Book Review : Then We Came To The End
Written by sean on May 13, 2008 – 11:30 am -
Then We Came To The End - Joshua Ferris
Then We Came To The End is a book about work. It was sold as “Hilarious” “Witty” etc… and it was all those things. But it also struck me as a very sad book. A book where jokes go to far and pettiness is the rule. Which is not to say that it didn’t ring true to someone who has spent the last six years as a member of the cubicle nation.
The book follows a group of ad designers through the late nineties and early aughts (Total Aside: I know that aught as in 00 is the correct way to refer to the decade before 2010, but does anybody actually say that? I don’t know that I’ve ever heard it. If nobody says it how do we refer to it? The zeros? Zeds? I can’t be the only one that has run across this problem before) as they work and fear for there jobs.
It chronicles the pranks (taping sushi behind a bookcase was a personal favorite), the kindnesses (designing and putting up billboards for a coworker with a missing child), the petty jealousies (sharpying FAG on the wall of a coworker who came up with the used idea for a campaign) and fears (hunting down office chairs that have been switched so many times as to be untraceable, because the office manager is on a rampage).

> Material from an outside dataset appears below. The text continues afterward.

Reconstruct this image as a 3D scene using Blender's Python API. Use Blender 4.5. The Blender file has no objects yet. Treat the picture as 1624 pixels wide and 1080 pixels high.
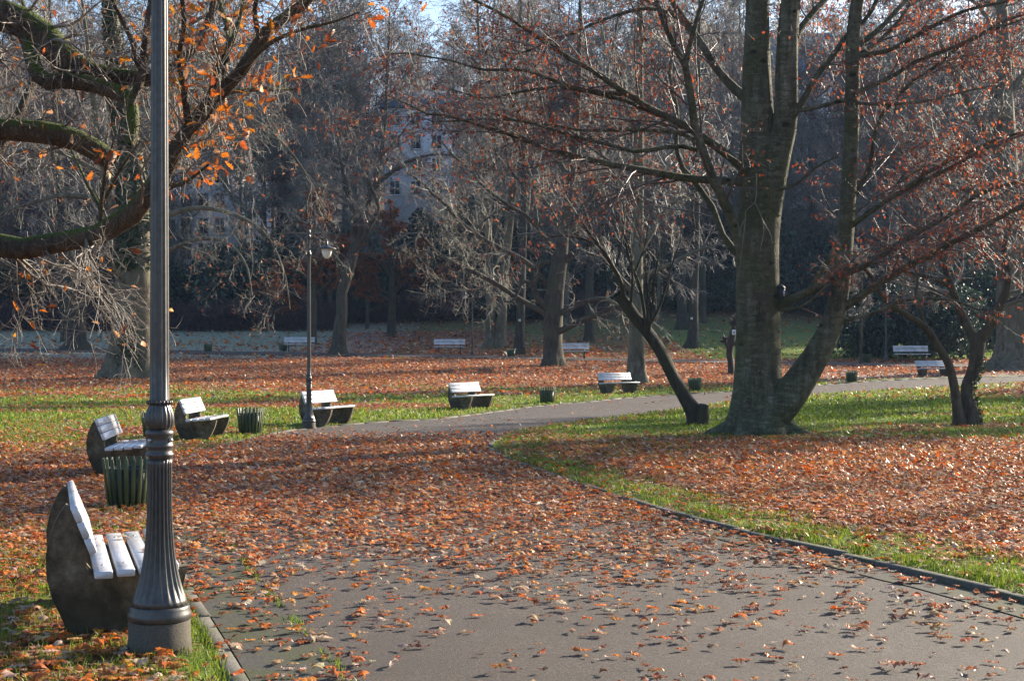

I liked this book a lot and caught myself squirming a little when you recognize something that you have done being played out in a less then positive light. Anybody that has spent a good amount of time in an office will see some of themselves or someone they know in parts of this book. It is true, that we spend more time with these strangers at work then with our own families and in someways they become surrogates for our families in both the good and bad ways.
A note for all English geeks (ie lit majors, not nerds from britain): Except for a small part in the middle, the entire story is narrated in the first person plural. The only story I know that is told in this tense is Faulkner’s A Rose for Emily. Jess once called her english professor out on first person plural being an uncommon narrator (ie he said it was not uncommon) and he couldn’t name another story tod from that point of view. All that being said, what may initially seem as narrative contrivance, actually ends up working very well for the story and how it is told by a decentralized group.